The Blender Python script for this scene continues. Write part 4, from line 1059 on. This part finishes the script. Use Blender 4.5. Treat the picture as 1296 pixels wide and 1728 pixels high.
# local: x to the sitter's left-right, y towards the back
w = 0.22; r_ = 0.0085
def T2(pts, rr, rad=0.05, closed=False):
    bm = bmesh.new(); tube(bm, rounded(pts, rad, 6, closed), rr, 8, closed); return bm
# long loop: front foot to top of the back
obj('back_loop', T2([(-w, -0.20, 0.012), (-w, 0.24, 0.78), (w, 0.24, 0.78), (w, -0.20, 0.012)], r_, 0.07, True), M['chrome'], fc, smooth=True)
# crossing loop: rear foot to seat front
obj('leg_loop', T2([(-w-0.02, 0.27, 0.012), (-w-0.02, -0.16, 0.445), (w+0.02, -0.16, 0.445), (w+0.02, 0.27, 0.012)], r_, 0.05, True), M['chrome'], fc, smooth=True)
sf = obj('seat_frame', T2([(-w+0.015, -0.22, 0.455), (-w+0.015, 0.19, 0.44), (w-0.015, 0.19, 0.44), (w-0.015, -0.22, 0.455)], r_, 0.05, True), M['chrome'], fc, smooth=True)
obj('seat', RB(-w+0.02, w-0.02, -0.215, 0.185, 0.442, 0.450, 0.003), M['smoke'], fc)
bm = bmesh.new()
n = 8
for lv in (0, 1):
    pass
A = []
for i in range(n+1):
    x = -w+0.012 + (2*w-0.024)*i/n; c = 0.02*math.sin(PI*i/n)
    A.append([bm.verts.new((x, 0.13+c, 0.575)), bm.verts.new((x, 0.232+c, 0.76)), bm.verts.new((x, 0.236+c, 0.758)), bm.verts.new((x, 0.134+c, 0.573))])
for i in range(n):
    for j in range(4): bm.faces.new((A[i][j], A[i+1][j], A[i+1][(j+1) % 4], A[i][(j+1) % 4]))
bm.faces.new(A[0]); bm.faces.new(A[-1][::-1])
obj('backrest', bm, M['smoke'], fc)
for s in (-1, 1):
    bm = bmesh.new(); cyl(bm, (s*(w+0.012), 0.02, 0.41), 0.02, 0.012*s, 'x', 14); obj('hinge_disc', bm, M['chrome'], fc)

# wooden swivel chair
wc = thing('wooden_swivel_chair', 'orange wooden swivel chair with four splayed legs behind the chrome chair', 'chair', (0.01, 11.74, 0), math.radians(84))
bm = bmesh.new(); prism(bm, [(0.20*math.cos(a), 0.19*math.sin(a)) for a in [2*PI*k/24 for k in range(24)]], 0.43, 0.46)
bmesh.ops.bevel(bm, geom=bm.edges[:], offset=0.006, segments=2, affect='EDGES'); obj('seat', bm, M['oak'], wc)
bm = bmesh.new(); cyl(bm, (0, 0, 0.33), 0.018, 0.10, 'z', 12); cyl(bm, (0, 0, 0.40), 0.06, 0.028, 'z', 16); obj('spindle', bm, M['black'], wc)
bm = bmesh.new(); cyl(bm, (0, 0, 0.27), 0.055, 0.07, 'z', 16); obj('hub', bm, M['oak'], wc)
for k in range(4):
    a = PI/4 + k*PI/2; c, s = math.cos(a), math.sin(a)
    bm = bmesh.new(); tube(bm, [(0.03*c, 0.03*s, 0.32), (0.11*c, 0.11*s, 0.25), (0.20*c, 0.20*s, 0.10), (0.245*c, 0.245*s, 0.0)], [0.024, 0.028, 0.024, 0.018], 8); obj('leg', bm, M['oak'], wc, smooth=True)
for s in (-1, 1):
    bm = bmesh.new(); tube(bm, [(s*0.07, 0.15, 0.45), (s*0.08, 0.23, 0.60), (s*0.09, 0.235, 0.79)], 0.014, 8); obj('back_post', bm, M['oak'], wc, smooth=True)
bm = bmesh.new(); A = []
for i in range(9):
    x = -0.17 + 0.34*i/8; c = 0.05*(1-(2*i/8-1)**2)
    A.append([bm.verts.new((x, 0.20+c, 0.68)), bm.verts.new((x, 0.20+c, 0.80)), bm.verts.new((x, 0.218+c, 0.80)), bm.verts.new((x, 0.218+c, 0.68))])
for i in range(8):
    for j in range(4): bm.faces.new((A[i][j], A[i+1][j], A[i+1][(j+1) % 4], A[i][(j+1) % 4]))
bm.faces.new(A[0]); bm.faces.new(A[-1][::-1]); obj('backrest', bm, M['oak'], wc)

**Instructions for the task:**
Transcribe the full listing above without leaving anything out.

**Task solution:**
The Blender Python script for this scene continues. Write part 4, from line 1059 on. This part finishes the script. Use Blender 4.5. Treat the picture as 1296 pixels wide and 1728 pixels high.
# local: x to the sitter's left-right, y towards the back
w = 0.22; r_ = 0.0085
def T2(pts, rr, rad=0.05, closed=False):
    bm = bmesh.new(); tube(bm, rounded(pts, rad, 6, closed), rr, 8, closed); return bm
# long loop: front foot to top of the back
obj('back_loop', T2([(-w, -0.20, 0.012), (-w, 0.24, 0.78), (w, 0.24, 0.78), (w, -0.20, 0.012)], r_, 0.07, True), M['chrome'], fc, smooth=True)
# crossing loop: rear foot to seat front
obj('leg_loop', T2([(-w-0.02, 0.27, 0.012), (-w-0.02, -0.16, 0.445), (w+0.02, -0.16, 0.445), (w+0.02, 0.27, 0.012)], r_, 0.05, True), M['chrome'], fc, smooth=True)
sf = obj('seat_frame', T2([(-w+0.015, -0.22, 0.455), (-w+0.015, 0.19, 0.44), (w-0.015, 0.19, 0.44), (w-0.015, -0.22, 0.455)], r_, 0.05, True), M['chrome'], fc, smooth=True)
obj('seat', RB(-w+0.02, w-0.02, -0.215, 0.185, 0.442, 0.450, 0.003), M['smoke'], fc)
bm = bmesh.new()
n = 8
for lv in (0, 1):
    pass
A = []
for i in range(n+1):
    x = -w+0.012 + (2*w-0.024)*i/n; c = 0.02*math.sin(PI*i/n)
    A.append([bm.verts.new((x, 0.13+c, 0.575)), bm.verts.new((x, 0.232+c, 0.76)), bm.verts.new((x, 0.236+c, 0.758)), bm.verts.new((x, 0.134+c, 0.573))])
for i in range(n):
    for j in range(4): bm.faces.new((A[i][j], A[i+1][j], A[i+1][(j+1) % 4], A[i][(j+1) % 4]))
bm.faces.new(A[0]); bm.faces.new(A[-1][::-1])
obj('backrest', bm, M['smoke'], fc)
for s in (-1, 1):
    bm = bmesh.new(); cyl(bm, (s*(w+0.012), 0.02, 0.41), 0.02, 0.012*s, 'x', 14); obj('hinge_disc', bm, M['chrome'], fc)

# wooden swivel chair
wc = thing('wooden_swivel_chair', 'orange wooden swivel chair with four splayed legs behind the chrome chair', 'chair', (0.01, 11.74, 0), math.radians(84))
bm = bmesh.new(); prism(bm, [(0.20*math.cos(a), 0.19*math.sin(a)) for a in [2*PI*k/24 for k in range(24)]], 0.43, 0.46)
bmesh.ops.bevel(bm, geom=bm.edges[:], offset=0.006, segments=2, affect='EDGES'); obj('seat', bm, M['oak'], wc)
bm = bmesh.new(); cyl(bm, (0, 0, 0.33), 0.018, 0.10, 'z', 12); cyl(bm, (0, 0, 0.40), 0.06, 0.028, 'z', 16); obj('spindle', bm, M['black'], wc)
bm = bmesh.new(); cyl(bm, (0, 0, 0.27), 0.055, 0.07, 'z', 16); obj('hub', bm, M['oak'], wc)
for k in range(4):
    a = PI/4 + k*PI/2; c, s = math.cos(a), math.sin(a)
    bm = bmesh.new(); tube(bm, [(0.03*c, 0.03*s, 0.32), (0.11*c, 0.11*s, 0.25), (0.20*c, 0.20*s, 0.10), (0.245*c, 0.245*s, 0.0)], [0.024, 0.028, 0.024, 0.018], 8); obj('leg', bm, M['oak'], wc, smooth=True)
for s in (-1, 1):
    bm = bmesh.new(); tube(bm, [(s*0.07, 0.15, 0.45), (s*0.08, 0.23, 0.60), (s*0.09, 0.235, 0.79)], 0.014, 8); obj('back_post', bm, M['oak'], wc, smooth=True)
bm = bmesh.new(); A = []
for i in range(9):
    x = -0.17 + 0.34*i/8; c = 0.05*(1-(2*i/8-1)**2)
    A.append([bm.verts.new((x, 0.20+c, 0.68)), bm.verts.new((x, 0.20+c, 0.80)), bm.verts.new((x, 0.218+c, 0.80)), bm.verts.new((x, 0.218+c, 0.68))])
for i in range(8):
    for j in range(4): bm.faces.new((A[i][j], A[i+1][j], A[i+1][(j+1) % 4], A[i][(j+1) % 4]))
bm.faces.new(A[0]); bm.faces.new(A[-1][::-1]); obj('backrest', bm, M['oak'], wc)